Forward-looking statements are not guarantees of future performance, actions, or developments and are based on expectations, assumptions and other factors that management currently believes are relevant, reasonable and appropriate in the circumstances, including, without limitation, the assumption that the Company and its investee companies are able to meet their respective future objectives and priorities and assumptions concerning general economic growth and the absence of unforeseen changes in the legislative and regulatory framework for the Company.

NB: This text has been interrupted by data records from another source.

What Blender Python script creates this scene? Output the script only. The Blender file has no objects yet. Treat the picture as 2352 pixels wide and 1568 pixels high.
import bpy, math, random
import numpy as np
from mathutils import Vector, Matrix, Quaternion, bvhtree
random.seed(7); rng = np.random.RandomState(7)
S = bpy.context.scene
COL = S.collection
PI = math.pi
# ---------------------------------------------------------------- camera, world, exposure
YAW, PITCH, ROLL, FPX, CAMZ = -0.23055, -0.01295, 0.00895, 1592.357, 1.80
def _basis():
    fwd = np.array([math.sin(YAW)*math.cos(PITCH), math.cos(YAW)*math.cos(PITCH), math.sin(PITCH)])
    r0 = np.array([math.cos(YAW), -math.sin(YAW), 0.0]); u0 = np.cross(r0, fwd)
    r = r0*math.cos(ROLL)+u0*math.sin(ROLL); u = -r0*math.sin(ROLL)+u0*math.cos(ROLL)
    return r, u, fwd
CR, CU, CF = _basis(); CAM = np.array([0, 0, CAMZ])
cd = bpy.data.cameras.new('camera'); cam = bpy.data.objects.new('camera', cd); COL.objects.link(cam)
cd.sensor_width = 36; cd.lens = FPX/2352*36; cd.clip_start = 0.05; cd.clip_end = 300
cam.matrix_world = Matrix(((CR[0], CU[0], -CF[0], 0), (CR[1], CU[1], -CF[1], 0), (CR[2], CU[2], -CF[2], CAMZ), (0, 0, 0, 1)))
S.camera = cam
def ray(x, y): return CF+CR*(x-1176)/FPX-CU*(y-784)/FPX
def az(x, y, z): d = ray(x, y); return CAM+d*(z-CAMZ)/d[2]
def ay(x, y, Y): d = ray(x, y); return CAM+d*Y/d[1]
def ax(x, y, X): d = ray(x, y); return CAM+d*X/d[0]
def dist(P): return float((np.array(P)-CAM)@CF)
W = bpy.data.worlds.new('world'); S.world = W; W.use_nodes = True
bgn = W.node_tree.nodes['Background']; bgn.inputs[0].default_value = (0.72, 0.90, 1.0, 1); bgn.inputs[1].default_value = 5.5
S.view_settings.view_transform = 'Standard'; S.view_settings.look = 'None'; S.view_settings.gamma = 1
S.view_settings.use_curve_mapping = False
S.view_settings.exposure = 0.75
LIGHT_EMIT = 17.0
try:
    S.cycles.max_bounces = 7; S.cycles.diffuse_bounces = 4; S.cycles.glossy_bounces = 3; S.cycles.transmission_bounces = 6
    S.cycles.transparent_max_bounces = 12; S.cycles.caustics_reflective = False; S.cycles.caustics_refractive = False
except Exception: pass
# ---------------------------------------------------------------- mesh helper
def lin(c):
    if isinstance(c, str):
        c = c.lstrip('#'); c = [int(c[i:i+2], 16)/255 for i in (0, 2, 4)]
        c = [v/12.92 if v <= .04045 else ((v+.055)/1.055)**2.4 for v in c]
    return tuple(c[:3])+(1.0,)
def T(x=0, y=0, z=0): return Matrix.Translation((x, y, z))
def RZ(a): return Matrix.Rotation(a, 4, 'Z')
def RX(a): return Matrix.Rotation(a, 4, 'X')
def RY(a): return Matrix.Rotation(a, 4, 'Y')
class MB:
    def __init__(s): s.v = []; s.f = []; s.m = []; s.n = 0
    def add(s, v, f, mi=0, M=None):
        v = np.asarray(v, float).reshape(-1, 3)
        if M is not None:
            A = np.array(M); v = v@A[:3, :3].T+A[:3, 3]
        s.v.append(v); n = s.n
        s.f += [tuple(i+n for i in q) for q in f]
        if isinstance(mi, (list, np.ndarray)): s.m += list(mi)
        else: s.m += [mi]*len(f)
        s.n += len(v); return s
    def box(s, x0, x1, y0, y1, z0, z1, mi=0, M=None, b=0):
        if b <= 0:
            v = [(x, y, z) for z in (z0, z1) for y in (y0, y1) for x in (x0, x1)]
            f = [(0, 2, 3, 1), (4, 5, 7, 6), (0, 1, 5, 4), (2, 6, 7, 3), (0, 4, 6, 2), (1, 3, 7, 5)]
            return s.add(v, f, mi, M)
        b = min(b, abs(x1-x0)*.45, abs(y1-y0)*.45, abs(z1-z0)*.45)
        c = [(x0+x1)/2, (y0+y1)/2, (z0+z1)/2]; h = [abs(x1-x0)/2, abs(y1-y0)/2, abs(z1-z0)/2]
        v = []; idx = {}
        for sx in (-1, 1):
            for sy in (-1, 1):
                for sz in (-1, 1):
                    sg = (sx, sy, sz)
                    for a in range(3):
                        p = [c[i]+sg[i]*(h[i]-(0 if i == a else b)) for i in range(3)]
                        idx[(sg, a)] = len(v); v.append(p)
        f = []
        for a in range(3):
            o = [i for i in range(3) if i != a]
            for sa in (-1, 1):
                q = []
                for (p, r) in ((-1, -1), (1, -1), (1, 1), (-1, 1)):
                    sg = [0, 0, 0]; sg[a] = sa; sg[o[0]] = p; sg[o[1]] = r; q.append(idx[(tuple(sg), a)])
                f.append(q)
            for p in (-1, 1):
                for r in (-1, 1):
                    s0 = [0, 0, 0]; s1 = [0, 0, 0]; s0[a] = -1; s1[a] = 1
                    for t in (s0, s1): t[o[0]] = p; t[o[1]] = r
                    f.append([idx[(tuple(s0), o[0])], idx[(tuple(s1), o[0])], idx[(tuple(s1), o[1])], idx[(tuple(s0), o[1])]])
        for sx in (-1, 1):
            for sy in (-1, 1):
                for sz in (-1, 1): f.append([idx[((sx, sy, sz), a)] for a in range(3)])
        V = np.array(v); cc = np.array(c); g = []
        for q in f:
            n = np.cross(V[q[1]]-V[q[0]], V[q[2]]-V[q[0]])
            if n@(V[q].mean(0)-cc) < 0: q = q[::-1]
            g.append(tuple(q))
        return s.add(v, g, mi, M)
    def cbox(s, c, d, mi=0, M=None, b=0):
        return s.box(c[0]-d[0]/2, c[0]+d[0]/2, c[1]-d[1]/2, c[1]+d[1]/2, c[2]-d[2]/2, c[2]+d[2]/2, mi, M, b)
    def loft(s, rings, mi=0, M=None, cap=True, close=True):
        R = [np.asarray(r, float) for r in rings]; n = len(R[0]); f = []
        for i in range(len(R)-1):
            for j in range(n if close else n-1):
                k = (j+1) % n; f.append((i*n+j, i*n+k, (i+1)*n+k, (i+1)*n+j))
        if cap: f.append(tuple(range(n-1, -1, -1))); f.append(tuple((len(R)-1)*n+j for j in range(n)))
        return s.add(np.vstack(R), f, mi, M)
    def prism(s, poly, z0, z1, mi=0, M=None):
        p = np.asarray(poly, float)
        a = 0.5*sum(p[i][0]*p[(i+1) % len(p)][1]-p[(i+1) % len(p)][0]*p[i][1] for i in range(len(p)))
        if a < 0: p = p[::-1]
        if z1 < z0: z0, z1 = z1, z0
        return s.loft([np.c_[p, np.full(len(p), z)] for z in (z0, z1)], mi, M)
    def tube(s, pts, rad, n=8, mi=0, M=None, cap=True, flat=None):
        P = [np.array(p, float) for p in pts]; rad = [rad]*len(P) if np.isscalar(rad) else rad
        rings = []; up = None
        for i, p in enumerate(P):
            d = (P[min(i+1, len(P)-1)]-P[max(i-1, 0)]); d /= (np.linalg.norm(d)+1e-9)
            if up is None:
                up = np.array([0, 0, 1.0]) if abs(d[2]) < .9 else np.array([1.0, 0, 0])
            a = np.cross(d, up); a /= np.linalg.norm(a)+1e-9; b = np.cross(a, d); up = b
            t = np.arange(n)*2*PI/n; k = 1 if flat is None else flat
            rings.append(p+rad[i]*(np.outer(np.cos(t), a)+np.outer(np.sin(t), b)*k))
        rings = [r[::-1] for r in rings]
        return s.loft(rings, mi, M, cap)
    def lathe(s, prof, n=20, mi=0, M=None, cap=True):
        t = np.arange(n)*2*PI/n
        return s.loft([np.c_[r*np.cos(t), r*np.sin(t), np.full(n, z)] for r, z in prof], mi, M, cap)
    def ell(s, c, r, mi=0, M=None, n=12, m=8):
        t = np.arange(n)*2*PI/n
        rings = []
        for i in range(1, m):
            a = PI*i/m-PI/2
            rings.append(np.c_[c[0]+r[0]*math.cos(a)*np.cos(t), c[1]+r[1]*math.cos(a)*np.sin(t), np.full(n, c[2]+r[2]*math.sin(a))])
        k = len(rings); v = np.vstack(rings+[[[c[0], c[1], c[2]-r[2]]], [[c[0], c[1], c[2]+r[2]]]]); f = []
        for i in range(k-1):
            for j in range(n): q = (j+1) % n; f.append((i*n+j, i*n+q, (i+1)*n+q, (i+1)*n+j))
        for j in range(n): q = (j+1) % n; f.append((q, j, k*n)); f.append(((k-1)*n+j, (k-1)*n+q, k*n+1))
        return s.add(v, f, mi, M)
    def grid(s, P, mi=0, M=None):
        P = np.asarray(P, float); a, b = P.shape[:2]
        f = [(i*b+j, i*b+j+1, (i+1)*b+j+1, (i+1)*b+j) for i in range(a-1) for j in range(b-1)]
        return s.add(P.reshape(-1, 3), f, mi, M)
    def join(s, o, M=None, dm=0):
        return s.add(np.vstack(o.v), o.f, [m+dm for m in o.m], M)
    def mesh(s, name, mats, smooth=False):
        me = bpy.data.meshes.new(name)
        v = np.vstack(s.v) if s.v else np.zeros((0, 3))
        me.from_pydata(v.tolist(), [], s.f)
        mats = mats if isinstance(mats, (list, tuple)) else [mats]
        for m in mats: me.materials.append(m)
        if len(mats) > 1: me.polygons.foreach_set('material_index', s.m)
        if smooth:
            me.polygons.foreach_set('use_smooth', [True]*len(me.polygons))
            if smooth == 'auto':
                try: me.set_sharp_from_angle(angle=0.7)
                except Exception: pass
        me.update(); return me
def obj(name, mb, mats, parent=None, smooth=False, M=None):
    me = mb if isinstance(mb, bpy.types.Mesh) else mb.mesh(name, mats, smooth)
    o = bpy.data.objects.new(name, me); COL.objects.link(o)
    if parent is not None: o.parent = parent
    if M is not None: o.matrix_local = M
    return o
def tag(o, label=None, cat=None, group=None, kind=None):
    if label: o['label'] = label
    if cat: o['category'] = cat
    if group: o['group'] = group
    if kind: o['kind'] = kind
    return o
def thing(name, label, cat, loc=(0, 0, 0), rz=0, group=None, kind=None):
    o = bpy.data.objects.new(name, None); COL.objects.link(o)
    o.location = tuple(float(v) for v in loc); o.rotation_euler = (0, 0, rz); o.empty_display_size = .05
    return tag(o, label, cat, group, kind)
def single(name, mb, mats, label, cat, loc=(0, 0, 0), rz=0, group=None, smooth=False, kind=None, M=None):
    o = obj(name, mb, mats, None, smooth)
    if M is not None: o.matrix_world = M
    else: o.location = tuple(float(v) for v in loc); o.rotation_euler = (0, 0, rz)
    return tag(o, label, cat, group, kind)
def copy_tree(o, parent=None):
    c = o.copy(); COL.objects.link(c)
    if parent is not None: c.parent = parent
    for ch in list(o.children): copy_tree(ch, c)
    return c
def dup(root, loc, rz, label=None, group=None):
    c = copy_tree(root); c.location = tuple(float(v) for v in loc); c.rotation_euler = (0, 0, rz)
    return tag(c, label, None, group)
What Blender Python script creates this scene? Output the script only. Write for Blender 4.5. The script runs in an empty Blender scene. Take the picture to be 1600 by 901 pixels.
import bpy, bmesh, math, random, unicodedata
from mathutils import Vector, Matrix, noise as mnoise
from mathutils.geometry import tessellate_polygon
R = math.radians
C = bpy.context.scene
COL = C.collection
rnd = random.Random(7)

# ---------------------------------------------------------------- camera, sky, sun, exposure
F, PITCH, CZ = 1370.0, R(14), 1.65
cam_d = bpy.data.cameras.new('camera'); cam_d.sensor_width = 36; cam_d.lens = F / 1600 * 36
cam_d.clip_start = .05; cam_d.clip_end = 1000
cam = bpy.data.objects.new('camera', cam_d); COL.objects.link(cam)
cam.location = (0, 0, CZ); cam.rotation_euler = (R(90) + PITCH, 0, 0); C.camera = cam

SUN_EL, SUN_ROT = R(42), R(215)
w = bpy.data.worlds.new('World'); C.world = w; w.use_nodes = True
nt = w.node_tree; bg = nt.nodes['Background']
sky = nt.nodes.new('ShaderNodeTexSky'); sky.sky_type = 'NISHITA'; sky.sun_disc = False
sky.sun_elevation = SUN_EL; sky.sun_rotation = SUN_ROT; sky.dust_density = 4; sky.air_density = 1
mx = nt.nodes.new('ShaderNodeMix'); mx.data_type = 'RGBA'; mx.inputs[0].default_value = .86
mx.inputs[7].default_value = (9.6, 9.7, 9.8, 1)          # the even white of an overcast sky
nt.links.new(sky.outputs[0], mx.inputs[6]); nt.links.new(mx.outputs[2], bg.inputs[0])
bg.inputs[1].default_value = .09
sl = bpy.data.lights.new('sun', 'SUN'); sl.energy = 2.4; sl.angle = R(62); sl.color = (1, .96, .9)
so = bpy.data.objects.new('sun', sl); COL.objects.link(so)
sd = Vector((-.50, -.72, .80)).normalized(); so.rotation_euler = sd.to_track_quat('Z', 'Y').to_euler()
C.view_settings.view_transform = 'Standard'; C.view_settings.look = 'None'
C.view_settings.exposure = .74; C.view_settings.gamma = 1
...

Although management believes that the forward-looking statements are reasonable, actual results could be substantially different due to the risks and uncertainties associated with and inherent to Montfort’s business. Material risks and uncertainties applicable to the forward-looking statements set out herein include but are not limited to: intense competition in all aspects of business; reliance on limited management resources; general economic risks; new laws and regulations and risk of litigation. Although Montfort has attempted to identify factors that may cause actual actions, events or results to differ materially from those disclosed in the forward-looking statements, there may be other factors that cause actions, events or results not to be as anticipated, predicted, estimated or intended. Also, many of the factors are beyond the control of Montfort. Accordingly, readers should not place undue reliance on forward-looking statements. Montfort undertakes no obligation to reissue or update any forward-looking statements as a result of new information or events after the date hereof except as may be required by law. All forward-looking statements contained in this news release are qualified by this cautionary statement.